Olivia raconte Digna, étudiante devenue entrepreneure qui emmène 120 familles dans son projet communautaire. Mark parle de guides devenus entrepreneurs. Elena au Pérou se souvient de Maria et Emile, des voyageurs devenus des amis. “Pour se lancer, nous n’avions pas l’expérience. Phima nous a soutenus, formés, poussés à y croire.”
Leur éthique repose sur le choix de la lenteur. Olivia limite volontairement les familles partenaires à trois-quatre groupes par an. “Moins de revenus, mais l’authenticité préservée.” Ce tourisme restaure des patrimoines, insuffle de l’espoir, transforme des rêves d’exil en enracinement.
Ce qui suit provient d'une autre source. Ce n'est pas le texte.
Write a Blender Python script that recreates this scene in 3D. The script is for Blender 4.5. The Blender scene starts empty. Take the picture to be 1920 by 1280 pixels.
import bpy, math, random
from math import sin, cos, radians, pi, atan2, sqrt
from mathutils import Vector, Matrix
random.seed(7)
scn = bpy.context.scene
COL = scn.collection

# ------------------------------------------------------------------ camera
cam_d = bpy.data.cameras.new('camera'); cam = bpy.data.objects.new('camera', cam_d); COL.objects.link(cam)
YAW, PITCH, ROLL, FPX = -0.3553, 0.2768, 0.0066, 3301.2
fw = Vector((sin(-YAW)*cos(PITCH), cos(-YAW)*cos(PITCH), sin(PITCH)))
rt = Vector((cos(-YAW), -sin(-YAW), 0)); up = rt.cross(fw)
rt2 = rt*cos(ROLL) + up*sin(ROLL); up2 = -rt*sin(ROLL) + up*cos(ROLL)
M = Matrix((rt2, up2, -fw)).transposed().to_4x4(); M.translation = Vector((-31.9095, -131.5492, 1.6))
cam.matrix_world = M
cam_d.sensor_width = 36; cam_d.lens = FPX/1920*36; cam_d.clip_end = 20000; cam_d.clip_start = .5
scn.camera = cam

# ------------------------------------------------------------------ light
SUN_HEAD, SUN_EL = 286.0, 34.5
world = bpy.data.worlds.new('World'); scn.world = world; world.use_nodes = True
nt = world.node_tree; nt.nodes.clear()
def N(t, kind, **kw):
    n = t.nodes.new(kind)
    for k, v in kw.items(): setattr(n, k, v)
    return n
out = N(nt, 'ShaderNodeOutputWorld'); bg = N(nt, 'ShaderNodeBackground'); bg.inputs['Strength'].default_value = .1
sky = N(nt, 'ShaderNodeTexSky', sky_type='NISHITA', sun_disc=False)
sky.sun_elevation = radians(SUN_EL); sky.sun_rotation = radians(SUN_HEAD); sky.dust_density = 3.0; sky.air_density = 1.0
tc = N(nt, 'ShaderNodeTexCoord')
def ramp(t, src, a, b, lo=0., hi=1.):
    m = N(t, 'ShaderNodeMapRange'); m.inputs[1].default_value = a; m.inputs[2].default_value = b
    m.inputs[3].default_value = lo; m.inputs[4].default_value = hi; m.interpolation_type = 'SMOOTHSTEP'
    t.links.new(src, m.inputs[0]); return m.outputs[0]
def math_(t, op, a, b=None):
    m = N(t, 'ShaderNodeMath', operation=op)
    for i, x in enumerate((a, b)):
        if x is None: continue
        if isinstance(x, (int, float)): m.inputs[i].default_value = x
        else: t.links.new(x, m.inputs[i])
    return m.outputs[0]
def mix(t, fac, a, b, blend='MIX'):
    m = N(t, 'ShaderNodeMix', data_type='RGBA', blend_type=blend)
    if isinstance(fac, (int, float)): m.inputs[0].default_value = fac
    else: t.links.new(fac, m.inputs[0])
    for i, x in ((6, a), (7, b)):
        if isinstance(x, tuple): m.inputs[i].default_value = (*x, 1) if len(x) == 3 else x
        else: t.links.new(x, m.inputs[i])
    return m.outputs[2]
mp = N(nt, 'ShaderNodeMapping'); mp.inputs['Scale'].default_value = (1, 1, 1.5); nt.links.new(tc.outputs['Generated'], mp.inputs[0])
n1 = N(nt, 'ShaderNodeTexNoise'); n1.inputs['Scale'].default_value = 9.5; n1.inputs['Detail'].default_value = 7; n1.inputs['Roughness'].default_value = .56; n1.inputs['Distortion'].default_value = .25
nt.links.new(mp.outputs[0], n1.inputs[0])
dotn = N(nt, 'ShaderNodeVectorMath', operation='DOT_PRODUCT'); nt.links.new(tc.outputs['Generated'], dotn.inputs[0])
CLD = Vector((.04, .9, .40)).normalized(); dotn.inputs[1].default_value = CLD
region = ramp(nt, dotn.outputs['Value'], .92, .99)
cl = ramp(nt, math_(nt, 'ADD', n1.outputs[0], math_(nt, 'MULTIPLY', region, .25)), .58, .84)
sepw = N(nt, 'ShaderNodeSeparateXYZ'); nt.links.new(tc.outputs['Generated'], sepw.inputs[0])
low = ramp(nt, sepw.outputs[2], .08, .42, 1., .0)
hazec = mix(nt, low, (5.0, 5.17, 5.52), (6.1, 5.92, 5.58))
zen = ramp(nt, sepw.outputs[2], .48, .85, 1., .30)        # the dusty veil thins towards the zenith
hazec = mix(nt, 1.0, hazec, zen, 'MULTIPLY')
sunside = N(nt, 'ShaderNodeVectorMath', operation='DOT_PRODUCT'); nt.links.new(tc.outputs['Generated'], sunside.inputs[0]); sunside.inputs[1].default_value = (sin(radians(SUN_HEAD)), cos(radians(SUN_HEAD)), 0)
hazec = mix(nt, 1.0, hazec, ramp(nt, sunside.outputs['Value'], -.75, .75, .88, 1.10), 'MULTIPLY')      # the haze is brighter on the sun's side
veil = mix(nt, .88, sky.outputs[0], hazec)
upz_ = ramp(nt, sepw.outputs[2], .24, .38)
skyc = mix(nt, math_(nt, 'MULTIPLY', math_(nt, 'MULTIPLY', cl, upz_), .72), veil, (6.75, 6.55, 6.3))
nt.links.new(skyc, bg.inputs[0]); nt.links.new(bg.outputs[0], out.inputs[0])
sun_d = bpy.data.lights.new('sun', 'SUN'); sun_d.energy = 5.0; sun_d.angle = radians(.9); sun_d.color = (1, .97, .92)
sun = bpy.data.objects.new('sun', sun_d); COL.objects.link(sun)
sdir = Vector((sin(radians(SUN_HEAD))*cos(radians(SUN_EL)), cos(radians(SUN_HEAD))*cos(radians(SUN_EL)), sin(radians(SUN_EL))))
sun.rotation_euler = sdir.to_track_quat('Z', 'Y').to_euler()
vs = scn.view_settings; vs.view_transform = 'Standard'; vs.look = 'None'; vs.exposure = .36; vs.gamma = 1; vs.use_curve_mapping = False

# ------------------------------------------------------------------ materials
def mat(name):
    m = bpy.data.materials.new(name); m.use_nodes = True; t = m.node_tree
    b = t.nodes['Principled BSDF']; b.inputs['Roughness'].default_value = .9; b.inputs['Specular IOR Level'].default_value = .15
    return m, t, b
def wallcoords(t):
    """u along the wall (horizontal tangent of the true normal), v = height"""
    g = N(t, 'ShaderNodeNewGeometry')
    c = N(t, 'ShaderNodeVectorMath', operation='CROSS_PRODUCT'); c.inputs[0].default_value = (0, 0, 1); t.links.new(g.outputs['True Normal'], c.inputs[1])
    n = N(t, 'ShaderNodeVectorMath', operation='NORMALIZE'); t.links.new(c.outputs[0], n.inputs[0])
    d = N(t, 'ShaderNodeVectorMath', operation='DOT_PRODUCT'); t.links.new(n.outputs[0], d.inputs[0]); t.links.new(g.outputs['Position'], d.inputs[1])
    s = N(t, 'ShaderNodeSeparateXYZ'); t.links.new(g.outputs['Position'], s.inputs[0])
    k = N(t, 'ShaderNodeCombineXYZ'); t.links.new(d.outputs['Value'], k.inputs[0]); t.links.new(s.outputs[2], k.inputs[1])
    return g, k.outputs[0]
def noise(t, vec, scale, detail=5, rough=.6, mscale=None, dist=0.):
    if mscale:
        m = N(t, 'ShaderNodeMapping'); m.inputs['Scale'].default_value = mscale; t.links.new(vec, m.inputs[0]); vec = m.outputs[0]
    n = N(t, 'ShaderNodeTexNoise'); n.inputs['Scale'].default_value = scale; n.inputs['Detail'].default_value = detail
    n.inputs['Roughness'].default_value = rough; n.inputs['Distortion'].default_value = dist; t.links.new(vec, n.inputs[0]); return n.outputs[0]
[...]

Chaque année, ces agences compilent leurs données : combien de familles soutenues, de guides formés, de projets écologiques lancés. Au Pérou, 124 voyageurs Phima ont financé 6 200 soles pour REFORESTA, adoptant chacun symboliquement un arbre. “Vivre en contact avec la nature nous rend meilleurs”, souffle Perico.
Car ce qu’ils bâtissent dépasse le tourisme. C’est une géographie émotionnelle. Les mingas, les fêtes d’au revoir en Équateur, les artisanes libanaises qui vendent grâce aux voyageurs, les guides éthiopiens qui reprennent confiance après la guerre. “L’aventurier cherche des expériences culturelles, le voyageur culturel veut des défis. Ces tendances convergent”, résume Mark.
Pour les agents de voyage, ces réceptifs incarnent l'évidence du futur :
Le tourisme de demain se construira dans ces rencontres impossibles à programmer, ces émotions qu'aucune plateforme numérique ne saura reproduire. Une géographie émotionnelle où chaque départ devient promesse de retour, où l'expérience authentiquement vécue supplante définitivement l'expérience artificiellement mise en scène.
Des voyages qui transforment autant celui qui reçoit que celui qui visite, tissant cette interdépendance salvatrice que Nada résume dans sa philosophie : "Un voyageur ça repasse, un touriste fait un tour et s'en va. Nous, on préfère les voyageurs."